The mode of comparison adopted in Appendix A, has been dictated by these considerations. Accordingly, I have therein separated the languages of Africa into three divisions, those of: 1, North Africa; 2, Negro-land; 3, South Africa; allotting a separate column to each division; while on the opposite page a separate column is devoted to each of the continents of Asia, Europe, and America. This comparison will serve at once to show the general connexion of the African languages with those of Asia, Europe, and America, and at the same time to demonstrate another proposition of nearly equal [pg 008] interest, viz. the close mutual affinity of the languages of Northern, Tropical, and Southern Africa.

With respect to the particular words selected for comparison, I have chosen the names for the following objects: “Fire, Sun, Day, Eye,[22] Moon, Heaven, a Human Being, Man and Woman.” (Homo, Vir, Fœmina, Latin.) The most important parts of the Human Frame, (viz. “The Hand, Arm, Foot, Leg, Ear, Tongue, Head.”) “Water.”

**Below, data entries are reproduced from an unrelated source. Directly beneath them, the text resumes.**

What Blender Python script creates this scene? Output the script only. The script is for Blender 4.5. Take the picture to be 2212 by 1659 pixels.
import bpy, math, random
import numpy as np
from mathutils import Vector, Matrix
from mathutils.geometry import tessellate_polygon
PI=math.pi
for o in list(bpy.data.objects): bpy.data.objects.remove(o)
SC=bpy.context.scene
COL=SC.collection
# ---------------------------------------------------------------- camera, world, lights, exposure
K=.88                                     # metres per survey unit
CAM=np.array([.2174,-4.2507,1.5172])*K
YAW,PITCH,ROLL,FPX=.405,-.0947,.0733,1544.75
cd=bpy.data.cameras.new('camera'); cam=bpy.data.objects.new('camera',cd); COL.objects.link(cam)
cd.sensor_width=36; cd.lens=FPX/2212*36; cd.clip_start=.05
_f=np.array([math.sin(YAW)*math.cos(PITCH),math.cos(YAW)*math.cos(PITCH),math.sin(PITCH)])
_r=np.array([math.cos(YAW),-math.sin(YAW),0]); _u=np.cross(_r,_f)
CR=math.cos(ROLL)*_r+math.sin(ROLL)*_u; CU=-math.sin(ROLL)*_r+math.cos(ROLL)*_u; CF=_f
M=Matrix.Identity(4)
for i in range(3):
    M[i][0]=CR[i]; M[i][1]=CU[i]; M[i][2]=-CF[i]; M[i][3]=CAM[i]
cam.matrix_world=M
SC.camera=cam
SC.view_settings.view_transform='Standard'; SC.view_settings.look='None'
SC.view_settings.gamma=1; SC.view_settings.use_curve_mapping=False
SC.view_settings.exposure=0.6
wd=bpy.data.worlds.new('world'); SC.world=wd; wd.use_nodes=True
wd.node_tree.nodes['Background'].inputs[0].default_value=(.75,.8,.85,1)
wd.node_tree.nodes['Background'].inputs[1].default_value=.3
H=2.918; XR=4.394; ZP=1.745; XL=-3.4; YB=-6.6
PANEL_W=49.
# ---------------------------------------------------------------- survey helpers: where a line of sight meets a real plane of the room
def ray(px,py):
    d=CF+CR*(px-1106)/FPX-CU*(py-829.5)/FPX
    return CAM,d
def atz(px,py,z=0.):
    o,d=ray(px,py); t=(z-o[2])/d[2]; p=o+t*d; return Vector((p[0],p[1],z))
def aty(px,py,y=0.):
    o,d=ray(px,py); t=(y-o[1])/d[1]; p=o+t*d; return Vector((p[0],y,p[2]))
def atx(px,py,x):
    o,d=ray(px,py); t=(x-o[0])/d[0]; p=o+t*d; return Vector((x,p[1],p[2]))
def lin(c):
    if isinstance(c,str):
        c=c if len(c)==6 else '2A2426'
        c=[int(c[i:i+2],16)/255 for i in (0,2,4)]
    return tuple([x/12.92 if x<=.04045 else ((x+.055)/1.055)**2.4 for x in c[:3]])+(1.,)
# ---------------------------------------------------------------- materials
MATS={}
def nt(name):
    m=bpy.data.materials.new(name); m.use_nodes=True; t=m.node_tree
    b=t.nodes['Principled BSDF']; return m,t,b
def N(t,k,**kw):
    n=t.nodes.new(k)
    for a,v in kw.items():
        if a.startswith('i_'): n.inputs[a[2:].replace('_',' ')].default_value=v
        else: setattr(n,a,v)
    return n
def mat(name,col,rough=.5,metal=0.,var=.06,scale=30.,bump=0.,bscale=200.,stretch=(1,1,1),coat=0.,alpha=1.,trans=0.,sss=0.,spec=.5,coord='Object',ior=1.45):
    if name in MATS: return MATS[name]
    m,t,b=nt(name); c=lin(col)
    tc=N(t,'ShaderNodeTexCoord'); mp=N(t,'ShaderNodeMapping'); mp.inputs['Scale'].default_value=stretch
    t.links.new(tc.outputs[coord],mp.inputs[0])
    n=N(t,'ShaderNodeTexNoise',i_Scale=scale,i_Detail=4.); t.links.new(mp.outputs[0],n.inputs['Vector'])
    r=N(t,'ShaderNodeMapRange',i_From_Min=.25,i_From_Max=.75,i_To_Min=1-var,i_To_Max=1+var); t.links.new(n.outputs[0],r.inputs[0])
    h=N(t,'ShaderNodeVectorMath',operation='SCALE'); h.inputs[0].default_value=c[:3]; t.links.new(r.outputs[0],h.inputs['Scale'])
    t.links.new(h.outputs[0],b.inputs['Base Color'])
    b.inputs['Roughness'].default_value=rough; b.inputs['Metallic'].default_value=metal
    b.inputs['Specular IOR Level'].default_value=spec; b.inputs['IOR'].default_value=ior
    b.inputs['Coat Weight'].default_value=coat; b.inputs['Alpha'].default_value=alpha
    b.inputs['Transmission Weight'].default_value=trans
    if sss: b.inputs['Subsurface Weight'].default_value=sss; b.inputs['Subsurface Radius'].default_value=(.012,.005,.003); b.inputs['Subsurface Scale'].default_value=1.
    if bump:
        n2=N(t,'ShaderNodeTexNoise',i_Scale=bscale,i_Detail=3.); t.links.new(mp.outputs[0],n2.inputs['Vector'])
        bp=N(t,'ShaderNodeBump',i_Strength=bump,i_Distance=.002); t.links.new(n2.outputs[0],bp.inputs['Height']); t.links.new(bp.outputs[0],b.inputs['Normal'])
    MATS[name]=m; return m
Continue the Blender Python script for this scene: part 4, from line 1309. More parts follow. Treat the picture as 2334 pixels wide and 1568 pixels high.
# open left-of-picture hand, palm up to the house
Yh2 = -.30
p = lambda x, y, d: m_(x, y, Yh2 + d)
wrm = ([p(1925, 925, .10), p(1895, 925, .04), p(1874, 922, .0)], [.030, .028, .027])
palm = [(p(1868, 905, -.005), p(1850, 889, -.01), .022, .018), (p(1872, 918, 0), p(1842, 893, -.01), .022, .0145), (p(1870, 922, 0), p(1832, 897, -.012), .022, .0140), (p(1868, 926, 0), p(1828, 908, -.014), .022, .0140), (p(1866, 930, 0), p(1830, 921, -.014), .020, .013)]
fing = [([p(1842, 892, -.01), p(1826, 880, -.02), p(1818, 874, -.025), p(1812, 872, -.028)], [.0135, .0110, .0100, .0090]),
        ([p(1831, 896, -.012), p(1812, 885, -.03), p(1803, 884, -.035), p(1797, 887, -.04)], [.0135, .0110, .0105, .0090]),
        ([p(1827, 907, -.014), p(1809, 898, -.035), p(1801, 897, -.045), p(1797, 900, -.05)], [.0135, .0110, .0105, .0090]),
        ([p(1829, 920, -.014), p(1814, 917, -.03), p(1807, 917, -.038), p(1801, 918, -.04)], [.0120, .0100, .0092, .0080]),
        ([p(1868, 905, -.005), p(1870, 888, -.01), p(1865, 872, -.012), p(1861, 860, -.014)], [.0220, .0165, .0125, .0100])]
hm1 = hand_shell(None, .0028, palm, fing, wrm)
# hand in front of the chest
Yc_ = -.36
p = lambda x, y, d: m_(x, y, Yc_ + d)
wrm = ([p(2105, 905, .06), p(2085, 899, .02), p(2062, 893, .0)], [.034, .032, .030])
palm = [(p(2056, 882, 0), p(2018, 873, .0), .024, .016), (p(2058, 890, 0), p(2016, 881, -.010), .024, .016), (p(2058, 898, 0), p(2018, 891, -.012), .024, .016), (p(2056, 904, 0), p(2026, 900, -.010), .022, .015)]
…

These terms comprise nearly all the specimens of the languages of Africa, which have been collected in “the Mithridates,” of Adelung and Vater. The objects to which these terms have been applied are comparatively few. But for reasons about to be explained, the evidence which may be deduced from the terms themselves is neither scanty nor imperfect, but, on the contrary, very extensive and complete.

The African names for the above-mentioned objects analysed in Appendix A, amount to about 700. The corresponding and analogous terms introduced from the other three Continents are about treble that number.

In determining the mutual relations of different languages, it is obviously not necessary to compare the whole of their component parts. All that is required is a comparison of such portions of each as may be justly viewed in the light of a satisfactory test. That the selected specimens of the languages of Africa are sufficiently numerous for this end is plain. It only remains to be shown that their nature is such as to render them eminently suitable and conclusive.

Now it will be clear from the following considerations, that these specimens are peculiarly calculated to serve as a decisive test of the general composition and structure of languages.

Terms for the Objects above enumerated will be found to include the greatest portion of the primary elements of all languages.[23]

This proposition may be placed in the clearest light by means even of comparatively modern languages, for both modern and ancient tongues will be found principally to consist of the following elements:

1. The nouns above mentioned. Such nouns are in fact the names of the most familiar and conspicuous objects; of those objects which are common to all ages and countries.

Verbs descriptive of the functions of such objects.

2. Names of Animals and Birds.

3. Names of Rivers, the Ocean, Hills, and Mountains.

4. Words expressive of Mental Qualities and Emotions.

5. Pronouns and other Conventional Grammatical Forms.


1. Now, with the exception of the second, all these five classes of words may be shown to be mere modifications of those of the 1st class.

2. Moreover, as regards even the Second Class, names of Animals and Birds, terms of this description are also in a great number, perhaps in the majority of instances compounds chiefly consisting of terms of the First Class, viz., of the words for the “Members of the Body,” for “Water, Fire,” &c., as in “Red-breast,” “Water-wag tail” (English). Sgyvarn-og “a Hare,” from Sgyvarn “an Ear” (Welsh).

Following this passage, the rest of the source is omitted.